Properly working devices are allowed to briefly emit more RF energy than the nominal limit, so even a sudden peak is not necessarily a red flag.

The reality is likely to be a lot worse than this.

To save the cost of pasive filtering components, some years ago somebody came up with the idea of “whitening” the “spurs” via Direct Sequence Spread Spectrum (DSSS) techniques to fit “under the mask” (on older systems you had a BIOS setting to turn it on/off).

Now I don’t know what coding gain the currently have, but 20dB reduction would be fairly easily achivable for major spurs.

The interesting thing is you can knowing the spread sequence and chip rate build a receiver to lock on and despread the spurs back to the “unspread state”, which would give a range increase for a receiver of the square root of the coding gain (ie CG dB/2 so with 20dB = 100 you would get 10 times the noise floor range…).

Further by using simple inversion of the spreading sequence with the data (ie Phase Reverse Keying) you can leak data out covertly on all the spurs.

Thus you don’t need a transmitter chip just access to the DSSS sequence generator (which the BIOS has).

Whilst you could with the right equipment and knowledge find such data modulation, you would have to expect it’s existance in the first place…

I’ve mentioned the security implications of the DSSS “whitening” in PC’s a number of times in the past on this and other blogs going back several years (both bad and good, for instance on the good side I’ve outlined how it can be used to hide drift in the CPU clock appearing in network time stamps when looking to prevent crackers enumerating PCs via correlating the time delta on different VM instances to detect “Honeynets”).

So I suspect that quite a few people aside from myself have been aware of it’s potential for over a decade.

Clive Robinson • January 3, 2014 11:00 PM

@ Daniel,

One thing I do not have a good handle on is just how good NSA can shrink RF transmitters, as my experience is with them on a commercial scale.

How small do you want to make it?

An oscillator can be made with a single inverter gate, by connecting the output back to the input via some form of tuned circuit, which does not have to have a high Q (contrary to many peoples belifes).

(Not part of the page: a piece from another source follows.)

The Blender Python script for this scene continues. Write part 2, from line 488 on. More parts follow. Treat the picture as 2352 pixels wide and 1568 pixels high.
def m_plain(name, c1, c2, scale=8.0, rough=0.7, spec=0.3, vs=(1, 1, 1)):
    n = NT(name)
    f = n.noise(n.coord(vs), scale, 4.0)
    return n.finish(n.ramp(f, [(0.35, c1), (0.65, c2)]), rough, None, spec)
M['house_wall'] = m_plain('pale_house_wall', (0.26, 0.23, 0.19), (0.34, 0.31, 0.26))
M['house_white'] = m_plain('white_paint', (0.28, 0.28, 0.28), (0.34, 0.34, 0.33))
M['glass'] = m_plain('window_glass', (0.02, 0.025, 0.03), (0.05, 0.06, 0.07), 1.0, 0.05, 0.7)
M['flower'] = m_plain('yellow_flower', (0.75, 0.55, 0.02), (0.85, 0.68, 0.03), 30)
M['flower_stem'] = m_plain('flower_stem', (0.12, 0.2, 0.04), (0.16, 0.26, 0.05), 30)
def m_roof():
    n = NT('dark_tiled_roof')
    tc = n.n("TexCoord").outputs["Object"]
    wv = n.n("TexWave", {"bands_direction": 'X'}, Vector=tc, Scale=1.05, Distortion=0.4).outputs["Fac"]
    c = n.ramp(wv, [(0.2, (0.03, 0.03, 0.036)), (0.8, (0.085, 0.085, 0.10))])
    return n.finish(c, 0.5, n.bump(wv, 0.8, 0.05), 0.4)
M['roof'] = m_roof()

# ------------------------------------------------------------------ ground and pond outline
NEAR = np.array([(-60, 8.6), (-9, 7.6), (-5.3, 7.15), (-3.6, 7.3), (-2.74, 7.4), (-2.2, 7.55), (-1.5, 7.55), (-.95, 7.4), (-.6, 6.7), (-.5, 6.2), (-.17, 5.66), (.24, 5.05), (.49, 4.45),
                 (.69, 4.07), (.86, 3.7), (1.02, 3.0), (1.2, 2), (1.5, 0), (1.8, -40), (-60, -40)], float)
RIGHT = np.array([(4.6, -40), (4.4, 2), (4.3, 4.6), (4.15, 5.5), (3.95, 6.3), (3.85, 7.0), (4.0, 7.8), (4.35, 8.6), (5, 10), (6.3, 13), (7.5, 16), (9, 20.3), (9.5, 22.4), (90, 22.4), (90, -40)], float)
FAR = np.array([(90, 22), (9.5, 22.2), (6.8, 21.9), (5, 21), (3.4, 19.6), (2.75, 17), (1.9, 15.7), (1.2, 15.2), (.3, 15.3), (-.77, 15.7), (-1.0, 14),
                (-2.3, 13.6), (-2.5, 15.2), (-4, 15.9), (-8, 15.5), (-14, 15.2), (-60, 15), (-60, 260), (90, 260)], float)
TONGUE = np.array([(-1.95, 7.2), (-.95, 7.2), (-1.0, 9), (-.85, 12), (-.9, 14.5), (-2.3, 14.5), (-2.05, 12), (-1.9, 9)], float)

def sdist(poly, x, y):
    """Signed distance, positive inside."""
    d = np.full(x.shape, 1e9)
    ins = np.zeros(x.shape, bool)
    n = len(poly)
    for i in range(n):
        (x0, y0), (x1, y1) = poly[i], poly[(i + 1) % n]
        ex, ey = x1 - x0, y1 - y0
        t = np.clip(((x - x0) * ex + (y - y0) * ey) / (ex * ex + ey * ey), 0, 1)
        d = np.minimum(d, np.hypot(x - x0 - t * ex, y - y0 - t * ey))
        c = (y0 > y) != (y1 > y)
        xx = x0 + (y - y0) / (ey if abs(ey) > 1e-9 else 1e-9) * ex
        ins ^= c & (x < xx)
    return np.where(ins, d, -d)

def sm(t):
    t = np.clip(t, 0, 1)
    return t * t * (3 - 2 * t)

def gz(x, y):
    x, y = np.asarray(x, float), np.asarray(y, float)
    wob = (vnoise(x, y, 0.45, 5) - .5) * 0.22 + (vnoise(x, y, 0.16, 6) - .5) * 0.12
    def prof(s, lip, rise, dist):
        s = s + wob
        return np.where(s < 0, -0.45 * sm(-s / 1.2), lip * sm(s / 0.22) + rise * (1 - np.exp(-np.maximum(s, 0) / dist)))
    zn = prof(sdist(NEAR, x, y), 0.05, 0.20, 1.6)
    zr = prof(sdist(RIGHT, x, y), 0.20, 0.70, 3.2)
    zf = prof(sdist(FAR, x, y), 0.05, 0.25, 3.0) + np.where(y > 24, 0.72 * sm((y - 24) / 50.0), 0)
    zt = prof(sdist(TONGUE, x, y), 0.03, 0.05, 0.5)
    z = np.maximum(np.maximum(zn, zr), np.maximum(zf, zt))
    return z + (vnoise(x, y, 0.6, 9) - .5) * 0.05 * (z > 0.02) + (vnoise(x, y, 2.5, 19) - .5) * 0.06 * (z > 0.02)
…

To modulate it the simplest thing to do is apply the data in reduced form to the input of the gate, this causes the bias thus the switching point to change and thus phase modulate the signal. Slightly more complicated is to feed the inverter output into one input of a two input XOR gate and the data into the other this phase reverse modulates the signal and has quite a few advantages over other forms of modulation.

Quite a few years ago I used a 74LS XOR 140in DIP, a thirty MHz overtone XTAL an electret mic a few turns of copper wire and a couple of ceramic capacitors and by using two of the XOR gates as a push-pull arangment to drive a tuned circuit at 90MHz made an FM bug. With a six inch piece of wire as the antenna it could be heard over 50meters away. However when coupled into a coax line up to a folded dipole ontop of a house it could be picked up easily half a KM away with a portable radio with an NBFM mode.

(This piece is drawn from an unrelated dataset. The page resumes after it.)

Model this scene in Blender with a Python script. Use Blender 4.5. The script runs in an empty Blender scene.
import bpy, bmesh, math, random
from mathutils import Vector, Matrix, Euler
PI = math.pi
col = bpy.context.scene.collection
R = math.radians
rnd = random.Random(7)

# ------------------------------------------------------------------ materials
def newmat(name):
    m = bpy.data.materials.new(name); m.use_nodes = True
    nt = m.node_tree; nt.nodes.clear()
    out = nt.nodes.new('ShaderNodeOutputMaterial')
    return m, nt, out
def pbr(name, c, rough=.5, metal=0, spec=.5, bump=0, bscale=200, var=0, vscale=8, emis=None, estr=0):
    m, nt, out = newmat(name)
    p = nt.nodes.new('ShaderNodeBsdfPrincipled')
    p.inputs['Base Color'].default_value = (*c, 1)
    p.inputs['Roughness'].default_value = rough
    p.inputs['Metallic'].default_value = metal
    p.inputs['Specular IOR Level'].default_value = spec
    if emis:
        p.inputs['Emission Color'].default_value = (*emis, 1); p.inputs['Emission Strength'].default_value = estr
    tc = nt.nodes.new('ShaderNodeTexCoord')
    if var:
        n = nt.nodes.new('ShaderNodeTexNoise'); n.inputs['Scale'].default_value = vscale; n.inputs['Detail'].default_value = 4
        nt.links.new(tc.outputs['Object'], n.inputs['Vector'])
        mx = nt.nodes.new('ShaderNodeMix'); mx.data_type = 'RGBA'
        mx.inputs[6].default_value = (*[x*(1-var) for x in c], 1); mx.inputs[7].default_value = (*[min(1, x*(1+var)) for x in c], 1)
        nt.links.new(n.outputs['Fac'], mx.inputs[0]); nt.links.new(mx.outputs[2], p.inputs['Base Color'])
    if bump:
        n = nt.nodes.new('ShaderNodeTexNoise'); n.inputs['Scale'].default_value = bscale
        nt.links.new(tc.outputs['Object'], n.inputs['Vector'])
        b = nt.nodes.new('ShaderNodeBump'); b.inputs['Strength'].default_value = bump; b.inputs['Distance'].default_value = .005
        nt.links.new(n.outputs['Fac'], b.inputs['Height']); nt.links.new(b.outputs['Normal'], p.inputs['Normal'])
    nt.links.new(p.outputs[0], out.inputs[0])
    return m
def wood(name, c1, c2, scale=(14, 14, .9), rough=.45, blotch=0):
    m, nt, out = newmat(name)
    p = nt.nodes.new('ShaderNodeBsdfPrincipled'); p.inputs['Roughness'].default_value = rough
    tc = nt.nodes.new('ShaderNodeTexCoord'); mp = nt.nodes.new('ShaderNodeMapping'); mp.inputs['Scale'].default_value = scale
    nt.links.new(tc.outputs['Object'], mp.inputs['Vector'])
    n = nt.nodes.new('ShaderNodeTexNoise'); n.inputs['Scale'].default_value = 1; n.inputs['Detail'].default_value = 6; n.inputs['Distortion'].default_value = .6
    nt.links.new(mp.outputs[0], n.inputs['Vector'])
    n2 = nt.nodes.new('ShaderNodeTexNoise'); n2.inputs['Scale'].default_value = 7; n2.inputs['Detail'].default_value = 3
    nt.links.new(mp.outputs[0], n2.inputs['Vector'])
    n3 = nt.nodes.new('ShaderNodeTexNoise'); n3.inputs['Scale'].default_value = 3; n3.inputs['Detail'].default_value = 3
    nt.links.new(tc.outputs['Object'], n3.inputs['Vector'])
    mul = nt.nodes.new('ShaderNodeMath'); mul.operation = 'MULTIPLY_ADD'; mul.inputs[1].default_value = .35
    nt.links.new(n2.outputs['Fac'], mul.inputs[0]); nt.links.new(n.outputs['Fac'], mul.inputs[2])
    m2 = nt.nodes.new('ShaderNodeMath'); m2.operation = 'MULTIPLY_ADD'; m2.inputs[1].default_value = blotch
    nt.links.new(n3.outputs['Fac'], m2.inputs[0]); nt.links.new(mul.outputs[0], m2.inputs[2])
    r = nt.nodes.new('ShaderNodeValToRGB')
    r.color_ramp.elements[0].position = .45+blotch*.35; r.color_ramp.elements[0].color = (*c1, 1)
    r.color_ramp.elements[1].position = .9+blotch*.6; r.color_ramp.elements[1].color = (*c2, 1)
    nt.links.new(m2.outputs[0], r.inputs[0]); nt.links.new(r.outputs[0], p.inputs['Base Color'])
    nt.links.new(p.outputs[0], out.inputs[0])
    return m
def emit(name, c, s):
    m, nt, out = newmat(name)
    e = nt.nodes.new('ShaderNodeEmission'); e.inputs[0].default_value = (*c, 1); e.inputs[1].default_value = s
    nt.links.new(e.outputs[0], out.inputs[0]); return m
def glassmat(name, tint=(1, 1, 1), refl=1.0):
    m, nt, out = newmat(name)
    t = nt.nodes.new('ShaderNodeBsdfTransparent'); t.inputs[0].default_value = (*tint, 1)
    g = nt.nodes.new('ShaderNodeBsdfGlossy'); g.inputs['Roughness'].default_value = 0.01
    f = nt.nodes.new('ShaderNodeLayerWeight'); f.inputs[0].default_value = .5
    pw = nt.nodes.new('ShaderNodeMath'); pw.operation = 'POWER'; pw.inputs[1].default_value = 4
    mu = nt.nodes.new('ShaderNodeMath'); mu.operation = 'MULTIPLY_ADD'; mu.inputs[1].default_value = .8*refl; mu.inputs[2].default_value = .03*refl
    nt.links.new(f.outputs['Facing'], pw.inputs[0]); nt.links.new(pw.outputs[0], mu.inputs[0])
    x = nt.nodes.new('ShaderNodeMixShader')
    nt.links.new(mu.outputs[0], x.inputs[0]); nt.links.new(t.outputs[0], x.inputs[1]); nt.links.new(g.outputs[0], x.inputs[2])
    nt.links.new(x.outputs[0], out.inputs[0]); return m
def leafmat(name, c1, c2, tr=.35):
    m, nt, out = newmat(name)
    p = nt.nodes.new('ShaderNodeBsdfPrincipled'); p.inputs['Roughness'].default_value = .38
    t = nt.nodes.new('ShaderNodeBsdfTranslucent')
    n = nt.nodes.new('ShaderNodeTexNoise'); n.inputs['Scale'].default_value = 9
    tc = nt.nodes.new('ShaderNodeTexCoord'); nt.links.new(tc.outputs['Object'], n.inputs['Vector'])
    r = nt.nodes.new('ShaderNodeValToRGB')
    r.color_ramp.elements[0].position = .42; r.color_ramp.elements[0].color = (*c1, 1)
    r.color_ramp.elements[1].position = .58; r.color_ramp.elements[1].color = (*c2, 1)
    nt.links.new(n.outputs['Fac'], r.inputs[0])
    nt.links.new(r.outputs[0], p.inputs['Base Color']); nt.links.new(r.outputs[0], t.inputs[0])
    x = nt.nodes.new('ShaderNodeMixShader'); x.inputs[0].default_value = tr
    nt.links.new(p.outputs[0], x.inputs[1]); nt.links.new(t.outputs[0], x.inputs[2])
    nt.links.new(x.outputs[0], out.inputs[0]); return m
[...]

The point is it’s not realy about size or power but how you couple the power into free space. The more effficiently you do it the greater the range. Further the higher the frequency you use the easier it is to make a physicaly small but efficient antenna.

Most modern logic as you are aware can run happily into the low end of the microwave bands thus printed circuit coils and trace antennas can be made quite efficiently.

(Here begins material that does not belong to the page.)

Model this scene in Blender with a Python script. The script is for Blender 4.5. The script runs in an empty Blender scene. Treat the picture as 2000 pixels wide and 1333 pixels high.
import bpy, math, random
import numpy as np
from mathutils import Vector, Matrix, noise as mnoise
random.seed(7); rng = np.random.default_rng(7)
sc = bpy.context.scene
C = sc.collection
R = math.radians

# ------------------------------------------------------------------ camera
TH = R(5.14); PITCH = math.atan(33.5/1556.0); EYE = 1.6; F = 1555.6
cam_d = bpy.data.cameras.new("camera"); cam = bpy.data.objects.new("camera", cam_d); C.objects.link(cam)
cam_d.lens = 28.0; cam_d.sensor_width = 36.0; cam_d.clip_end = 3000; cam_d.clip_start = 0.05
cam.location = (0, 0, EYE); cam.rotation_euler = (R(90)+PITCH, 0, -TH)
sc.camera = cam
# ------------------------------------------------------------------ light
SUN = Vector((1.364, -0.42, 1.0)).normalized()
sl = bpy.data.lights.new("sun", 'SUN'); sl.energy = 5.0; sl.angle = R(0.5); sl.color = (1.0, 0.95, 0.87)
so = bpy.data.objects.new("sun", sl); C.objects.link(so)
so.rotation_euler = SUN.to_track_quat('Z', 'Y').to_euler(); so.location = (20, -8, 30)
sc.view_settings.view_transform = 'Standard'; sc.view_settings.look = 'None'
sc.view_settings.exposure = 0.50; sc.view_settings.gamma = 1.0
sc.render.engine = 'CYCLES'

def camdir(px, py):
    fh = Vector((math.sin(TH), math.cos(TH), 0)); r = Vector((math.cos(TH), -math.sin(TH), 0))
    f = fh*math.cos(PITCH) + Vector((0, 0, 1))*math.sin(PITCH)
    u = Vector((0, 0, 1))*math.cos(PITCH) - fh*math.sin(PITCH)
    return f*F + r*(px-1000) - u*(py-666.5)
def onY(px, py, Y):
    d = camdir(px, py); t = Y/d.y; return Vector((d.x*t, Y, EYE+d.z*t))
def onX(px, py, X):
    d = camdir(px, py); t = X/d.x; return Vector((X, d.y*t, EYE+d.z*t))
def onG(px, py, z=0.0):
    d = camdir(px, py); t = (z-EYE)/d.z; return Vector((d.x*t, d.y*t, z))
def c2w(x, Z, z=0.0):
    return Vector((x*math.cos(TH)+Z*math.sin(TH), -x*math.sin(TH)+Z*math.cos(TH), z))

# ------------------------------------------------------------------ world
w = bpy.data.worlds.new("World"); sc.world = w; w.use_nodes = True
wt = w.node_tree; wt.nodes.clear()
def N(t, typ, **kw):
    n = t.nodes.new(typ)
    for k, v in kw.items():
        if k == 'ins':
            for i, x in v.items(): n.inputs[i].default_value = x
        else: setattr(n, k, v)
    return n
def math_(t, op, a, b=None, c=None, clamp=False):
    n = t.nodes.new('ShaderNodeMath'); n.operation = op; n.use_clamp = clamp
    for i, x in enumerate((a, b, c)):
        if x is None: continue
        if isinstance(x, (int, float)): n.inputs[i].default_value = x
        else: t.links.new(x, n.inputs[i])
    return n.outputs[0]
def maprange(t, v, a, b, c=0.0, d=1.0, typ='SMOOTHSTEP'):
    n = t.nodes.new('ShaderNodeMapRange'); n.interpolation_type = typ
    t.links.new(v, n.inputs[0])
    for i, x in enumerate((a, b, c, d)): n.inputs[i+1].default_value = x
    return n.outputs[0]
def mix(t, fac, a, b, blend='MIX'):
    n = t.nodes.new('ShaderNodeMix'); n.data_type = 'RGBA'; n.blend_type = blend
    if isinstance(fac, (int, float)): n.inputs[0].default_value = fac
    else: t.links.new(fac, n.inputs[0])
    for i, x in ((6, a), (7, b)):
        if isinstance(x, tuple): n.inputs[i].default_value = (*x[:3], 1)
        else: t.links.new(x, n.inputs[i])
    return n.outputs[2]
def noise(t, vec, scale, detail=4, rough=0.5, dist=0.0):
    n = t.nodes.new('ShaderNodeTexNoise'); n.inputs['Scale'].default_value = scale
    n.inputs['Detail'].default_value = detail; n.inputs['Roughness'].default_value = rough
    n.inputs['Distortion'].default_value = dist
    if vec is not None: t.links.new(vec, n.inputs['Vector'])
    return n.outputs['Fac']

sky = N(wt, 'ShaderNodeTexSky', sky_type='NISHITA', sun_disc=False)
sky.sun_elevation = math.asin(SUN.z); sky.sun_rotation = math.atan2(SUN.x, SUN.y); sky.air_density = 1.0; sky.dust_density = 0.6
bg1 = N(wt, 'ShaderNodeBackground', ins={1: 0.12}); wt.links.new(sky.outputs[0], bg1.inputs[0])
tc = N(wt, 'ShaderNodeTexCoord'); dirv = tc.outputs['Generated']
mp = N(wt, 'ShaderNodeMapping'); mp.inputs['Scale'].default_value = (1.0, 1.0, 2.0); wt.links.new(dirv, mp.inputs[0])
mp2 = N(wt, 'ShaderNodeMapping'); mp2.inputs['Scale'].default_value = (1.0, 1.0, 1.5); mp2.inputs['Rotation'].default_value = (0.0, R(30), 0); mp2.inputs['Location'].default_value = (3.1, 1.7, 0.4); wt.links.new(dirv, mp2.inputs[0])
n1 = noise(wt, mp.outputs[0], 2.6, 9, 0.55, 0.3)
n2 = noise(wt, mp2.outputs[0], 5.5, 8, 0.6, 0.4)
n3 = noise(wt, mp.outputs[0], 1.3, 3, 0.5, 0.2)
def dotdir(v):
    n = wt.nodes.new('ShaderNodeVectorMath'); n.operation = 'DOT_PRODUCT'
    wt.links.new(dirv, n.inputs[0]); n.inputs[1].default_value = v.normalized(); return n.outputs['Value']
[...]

But if you want to do it properly get one of those USB mobile broadband modems and take the case off, the entire transmitter receiver and modulator all fit in a tiny chip and the antenna is a small paper clip sized piece of wire folded up in the tip. These work quite happily at quite high data rates over four or five KM.

Clive Robinson • January 5, 2014 6:53 PM

@ Robert T,

From what I’ve read I’d be looking for RF comms to be local (just within the computer room) bridging air-gapped to internet connected within the same room

It’s a logical –but not necesarily correct– assumption to use as a starting point.

However it is also logical to assume that their are going to be more than two machines “within the same room”, which has a significant implication.

Specificaly the issue of colissions with transmissions and maintaining a covert presence.

There are three basic ways to stop TX colisions,

1, Time division multiplexing.
2, Frequency division multiplexing.
3, Code / sequency division multiplexing.

Of the three the first is the least covert and the third the most covert.

Likewise similar assumptions can be made about likely modulation types due to data rates etc. However this needs to be tempered by “receiver capability” in the presence of noise as well as minimising silicon real-estate.

Whilst there are quite complex modulation systems available those involving amplitude variation are not particularly covert and do not do well in strong interferance conditions. Likewise those that contain simple frequency modulation are not particularly covert but tend to perform marginaly better than those using amplitude variation. Thus my money would be on a phase modulation system which is more covert of which phase reverse keying tends to perform better in strong interferance.

My prefrence would be a DS-SS system which phase reversed the chip sequence with the data being Manchester or equivalent encoded.